Prepare yourselves for a new kind
of filmmaking genre, one that sounds cringe worthy but is in fact a permanent stab in
the belly of mainstream Hollywood. Prepare yourselves for the arrival of
Harmony Korine, L’enfant terrible and storytelling genius with the single
mission of annihilating the lines between commercial, independent and arthouse
cinema. Prepare yourselves for Spring
Breakers – which can only be described as Dostoyevsky in a bikini.
Starring a pack of scantily clad
former Disney princesses raising hell in the most disturbing possible ways, Spring Breakers is on the surface eye
candy and guilty pleasure, but is in fact a stunningly well made, viscous, nihilistic
diatribe of the modern world. This is a coming of age story, a horror movie, a
dark comedy and a brutal takedown of our increasingly decadent civilization all
rolled into one blistering neon-colored acid trip that leaves you
unsure of what to feel. The combined effect is powerful to say the least and
Korine leaves you with the uneasy sensation of hopelessness, despite the film’s
seemingly hopeful ending.
Like Korine’s Kids, which he wrote back in 1994 when
he was 17 years old, Spring Breakers chronicles
the hedonistic adventures of wayward youth in today’s society that either
abandons them, or is careless enough to ignore them, or spends its time
inculcating useless religion based values in them. Vanessa Hudgens, Selena
Gomez, Ashley Benson and Rachel Korine (the director’s wife) play ornery college
kids who so desperately want to break free from the mundaneness of their lives
that they commit armed robbery with squirt guns to collect money to go on a spring
break. At Florida they find something that actually makes them happy – the
allure of utter decadence, electronic music, booze, drugs and sex. But Korine
isn’t interested in narrating an anti-drugs cautionary tale to parents here –
he uses the societally corrupted bad girls to justify the desensitization of criminals.

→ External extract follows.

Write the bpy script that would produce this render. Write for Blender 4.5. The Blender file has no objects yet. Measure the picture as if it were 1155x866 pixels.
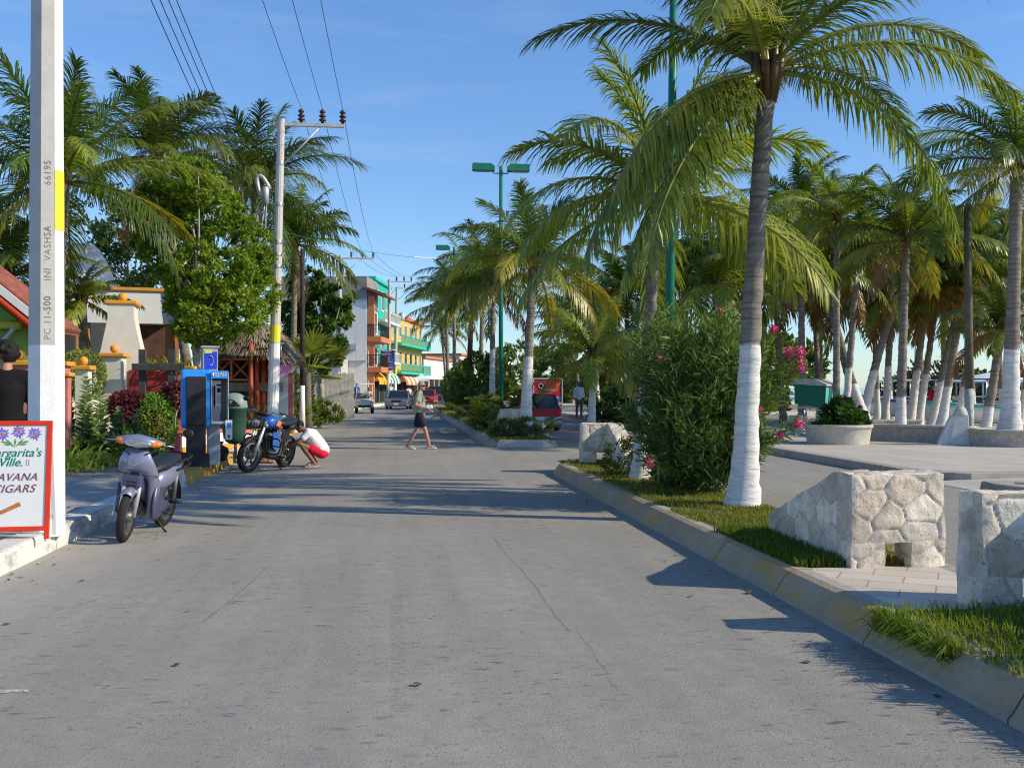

Korine’s message is the stark reality that one tends to evade: your government
has failed, your education system has failed, your religion has failed, your
cultures have failed, your values have failed, you parents have failed. The
human race is so blinded by its sense of self-worth that it fails to define what
a crime actually is. And Korine drives home that point by casting actual
criminals in the film, criminals who could not do press for the film because
they were sent back to jail.
The film has the atmosphere of a
neon nightmare with the help of composer Cliff Martinez and cinematographer
Benoit Debie who earlier displayed ample grasp of the hallucinatory with Enter the Void. Debie’s kaleidoscopic camera
captures the intoxicating, apparent invincibility of money and power, a
combo embodied by James Franco in the performance of his career as a gangsta
rap star who is also a sleazy gangster. And although the themes are pretty heavy
Korine presents them in a campy manner to mess with us even further. In one terrific
scene Franco’s character Alien, who wears mouth grills, tattoos and dreadlocks
plays the piano and shifts from zenlike to funny to unsettling to menacing in a
heartbeat, as the girls sway around him. Alien sings a Britney Spears song that
ends with a crescendo to establish the absolute submission of the girls towards
the dark side – a leitmotif that was found in the Japanese movie Suicide Club which used the idea of
teenage pop songs signaling the imminent end of the world as we know it.